▸ **WHAT IS ASKED**:
Repeat each record below exactly, dropping the pictures.
____
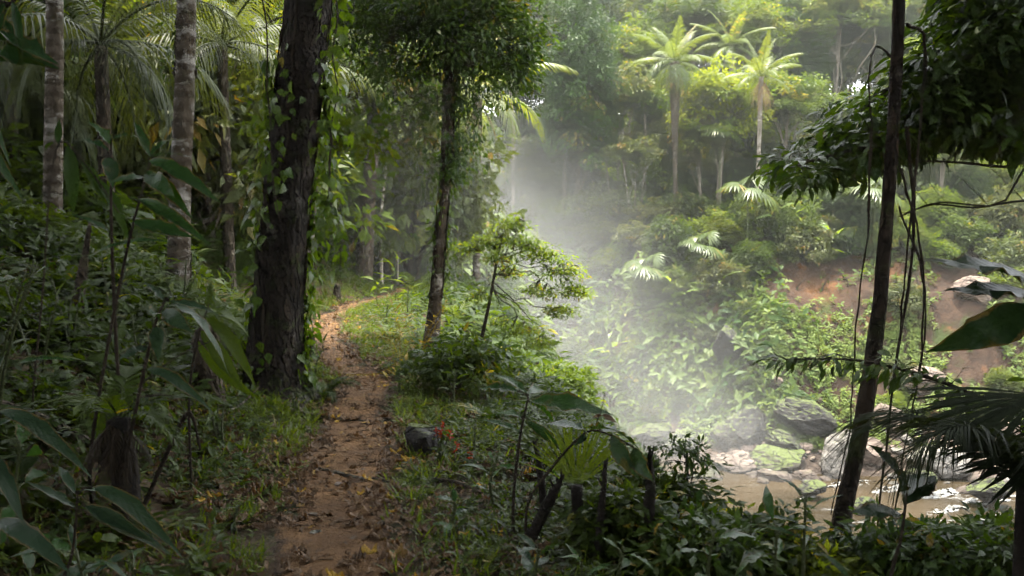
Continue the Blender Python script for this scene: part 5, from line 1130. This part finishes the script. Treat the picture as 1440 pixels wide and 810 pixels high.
for k, (px, d, top, R_, mat, lab) in enumerate([(1225, 5.2, 782, .34, 'herb', 'low leafy bush under the straight thin liana'), (1270, 4.8, 750, .34, 'dark', 'dark bush at the foot of the notched-leaf plant'), (1335, 5.0, 755, .36, 'herb', 'green bush between notched-leaf plant and young feather palm'), (1395, 4.6, 738, .36, 'dark', 'dark tangled bush under the young feather palm'), (1450, 4.9, 735, .36, 'herb', 'bush in the corner below the long-bladed fan palm'), (1075, 4.7, 735, .32, 'herb', 'leafy bush under the long waxy leaves'), (985, 4.3, 775, .30, 'dark', 'dark low bush below the airy twiggy shrub'), (880, 4.6, 745, .26, 'herb', 'low bush between the rotten stumps and the gorge rim'), (1140, 4.6, 778, .3, 'light', 'small bright bush left of the dark mossy stem foot')]):
    b = foot(px, d); leg = max(.02, W(px, top, d)[2] - b[2] - .32)
    bush_at('rim_bush', lab, px, d, (R_, R_ * .85, .20), 42, .075, mat, 840 + k, 44, MED if k % 2 else SMALL, (.13, .09), leg=leg, limb=.010)
for k, (px, d, h, n, L, T, mat, lab) in enumerate([
    (1062, 4.3, .50, 6, .30, LANCE, 'bluish', 'plant with long waxy leaves fanning over the round bright bush'), (1100, 4.0, .55, 7, .24, BIG, 'glossy', 'tall leafy herb in front of the dark mossy stem'),
    (1140, 3.9, .75, 7, .20, LANCE, 'glossy', 'thin-stalked plant with level leaves left of the dark mossy stem'), (1010, 3.9, .40, 7, .20, BIGW, 'glossy', 'low plant with heart-shaped leaves under the round bright bush'),
    (1215, 3.6, .5, 7, .24, LANCE, 'bluish', 'leafy stalk right against the base of the dark mossy stem'), (1330, 3.4, .6, 8, .30, BIG, 'glossy', 'clump of dark broad leaves beneath the young feather palm'),
    (1405, 3.2, .55, 8, .30, LANCE, 'glossy', 'dark spreading leaves in the lowest corner below the fan palm'), (880, 3.9, .28, 8, .16, BIG, 'glossy', 'small broad-leaved herb in front of the tallest rotten stump'),
    (700, 5.2, .35, 8, .17, BIG, 'glossy', 'broad-leaved herb between red blossoms and young sapling'), (668, 6.0, .35, 8, .16, LANCE, 'herb', 'leafy herb on the rim right behind the fallen stick'),
    (640, 4.6, .22, 8, .14, BIGW, 'glossy', 'round-leaved herb in front of the fallen stick'), (760, 3.9, .24, 8, .15, BIGW, 'bluish', 'pale waxy-leaved herb in front of the slanting stump'),
    (820, 3.7, .26, 8, .17, LANCE, 'glossy', 'low lance-leaved herb in front of the palm seedling'), (560, 8.6, .35, 9, .20, BIG, 'herb', 'leafy plant on the verge just before the golden sunlight streak'),
    (600, 9.2, .45, 9, .24, BIG, 'glossy', 'large-leaved plant on the rim behind the golden sunlight streak'), (640, 8.2, .4, 9, .2, LANCE, 'herb', 'lance-leaved plant above the red blossoms'),
    (545, 15.5, .45, 9, .30, LANCE, 'herb', 'broad arching plant on the inner side of the path bend'), (575, 17, .8, 10, .40, LANCE, 'mid', 'tall leafy plant beyond the slender leaning tree foot'), (530, 19.5, .6, 10, .40, BIG, 'mid', 'large-leaved plant in front of the brown trunk'), (556, 21, 1.1, 12, .5, LANCE, 'mid', 'leafy thicket plant hiding the end of the path')]):
    broad('leafy_herb' if k > 6 else 'broadleaf_plant', lab, foot(px, d), h, n, L, T, mat, 680 + k, el=(.15, .9), pet=.2)

# ---- the shaded bank up from the path
explicit('broadleaf_plant', 'plant with one large round leaf held high before the slim grey trunk', [(165, 620, 4.4), (160, 470, 4.4), (158, 330, 4.4), (160, 215, 4.4)],
    [(160, 205, 4.4, 132, 172, 4.35, BIGW, .4, .55), (160, 222, 4.4, 154, 262, 4.3, BIGW, .6, .05), (162, 196, 4.4, 210, 188, 4.5, BIGW, -.2, .2), (158, 214, 4.4, 100, 190, 4.5, LANCE, .4, .15), (160, 330, 4.4, 110, 300, 4.3, LANCE, .4, .3), (160, 350, 4.4, 215, 330, 4.3, LANCE, -.3, .4)], 'glossy', 701, r=.012)
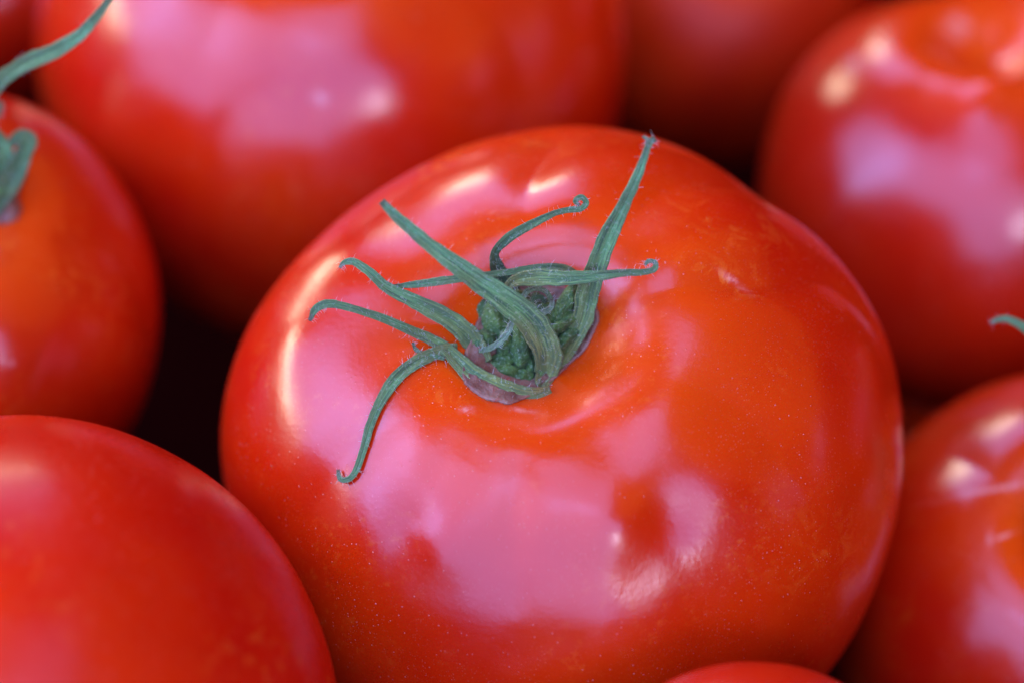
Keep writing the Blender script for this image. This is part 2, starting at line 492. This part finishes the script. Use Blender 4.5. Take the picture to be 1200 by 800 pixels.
____
▸ **FINAL ANSWER**:
Continue the Blender Python script for this scene: part 5, from line 1130. This part finishes the script. Treat the picture as 1440 pixels wide and 810 pixels high.
for k, (px, d, top, R_, mat, lab) in enumerate([(1225, 5.2, 782, .34, 'herb', 'low leafy bush under the straight thin liana'), (1270, 4.8, 750, .34, 'dark', 'dark bush at the foot of the notched-leaf plant'), (1335, 5.0, 755, .36, 'herb', 'green bush between notched-leaf plant and young feather palm'), (1395, 4.6, 738, .36, 'dark', 'dark tangled bush under the young feather palm'), (1450, 4.9, 735, .36, 'herb', 'bush in the corner below the long-bladed fan palm'), (1075, 4.7, 735, .32, 'herb', 'leafy bush under the long waxy leaves'), (985, 4.3, 775, .30, 'dark', 'dark low bush below the airy twiggy shrub'), (880, 4.6, 745, .26, 'herb', 'low bush between the rotten stumps and the gorge rim'), (1140, 4.6, 778, .3, 'light', 'small bright bush left of the dark mossy stem foot')]):
    b = foot(px, d); leg = max(.02, W(px, top, d)[2] - b[2] - .32)
    bush_at('rim_bush', lab, px, d, (R_, R_ * .85, .20), 42, .075, mat, 840 + k, 44, MED if k % 2 else SMALL, (.13, .09), leg=leg, limb=.010)
for k, (px, d, h, n, L, T, mat, lab) in enumerate([
    (1062, 4.3, .50, 6, .30, LANCE, 'bluish', 'plant with long waxy leaves fanning over the round bright bush'), (1100, 4.0, .55, 7, .24, BIG, 'glossy', 'tall leafy herb in front of the dark mossy stem'),
    (1140, 3.9, .75, 7, .20, LANCE, 'glossy', 'thin-stalked plant with level leaves left of the dark mossy stem'), (1010, 3.9, .40, 7, .20, BIGW, 'glossy', 'low plant with heart-shaped leaves under the round bright bush'),
    (1215, 3.6, .5, 7, .24, LANCE, 'bluish', 'leafy stalk right against the base of the dark mossy stem'), (1330, 3.4, .6, 8, .30, BIG, 'glossy', 'clump of dark broad leaves beneath the young feather palm'),
    (1405, 3.2, .55, 8, .30, LANCE, 'glossy', 'dark spreading leaves in the lowest corner below the fan palm'), (880, 3.9, .28, 8, .16, BIG, 'glossy', 'small broad-leaved herb in front of the tallest rotten stump'),
    (700, 5.2, .35, 8, .17, BIG, 'glossy', 'broad-leaved herb between red blossoms and young sapling'), (668, 6.0, .35, 8, .16, LANCE, 'herb', 'leafy herb on the rim right behind the fallen stick'),
    (640, 4.6, .22, 8, .14, BIGW, 'glossy', 'round-leaved herb in front of the fallen stick'), (760, 3.9, .24, 8, .15, BIGW, 'bluish', 'pale waxy-leaved herb in front of the slanting stump'),
    (820, 3.7, .26, 8, .17, LANCE, 'glossy', 'low lance-leaved herb in front of the palm seedling'), (560, 8.6, .35, 9, .20, BIG, 'herb', 'leafy plant on the verge just before the golden sunlight streak'),
    (600, 9.2, .45, 9, .24, BIG, 'glossy', 'large-leaved plant on the rim behind the golden sunlight streak'), (640, 8.2, .4, 9, .2, LANCE, 'herb', 'lance-leaved plant above the red blossoms'),
    (545, 15.5, .45, 9, .30, LANCE, 'herb', 'broad arching plant on the inner side of the path bend'), (575, 17, .8, 10, .40, LANCE, 'mid', 'tall leafy plant beyond the slender leaning tree foot'), (530, 19.5, .6, 10, .40, BIG, 'mid', 'large-leaved plant in front of the brown trunk'), (556, 21, 1.1, 12, .5, LANCE, 'mid', 'leafy thicket plant hiding the end of the path')]):
    broad('leafy_herb' if k > 6 else 'broadleaf_plant', lab, foot(px, d), h, n, L, T, mat, 680 + k, el=(.15, .9), pet=.2)

# ---- the shaded bank up from the path
explicit('broadleaf_plant', 'plant with one large round leaf held high before the slim grey trunk', [(165, 620, 4.4), (160, 470, 4.4), (158, 330, 4.4), (160, 215, 4.4)],
    [(160, 205, 4.4, 132, 172, 4.35, BIGW, .4, .55), (160, 222, 4.4, 154, 262, 4.3, BIGW, .6, .05), (162, 196, 4.4, 210, 188, 4.5, BIGW, -.2, .2), (158, 214, 4.4, 100, 190, 4.5, LANCE, .4, .15), (160, 330, 4.4, 110, 300, 4.3, LANCE, .4, .3), (160, 350, 4.4, 215, 330, 4.3, LANCE, -.3, .4)], 'glossy', 701, r=.012)
Keep writing the Blender script for this image. This is part 2, starting at line 492. This part finishes the script. Use Blender 4.5. Take the picture to be 1200 by 800 pixels.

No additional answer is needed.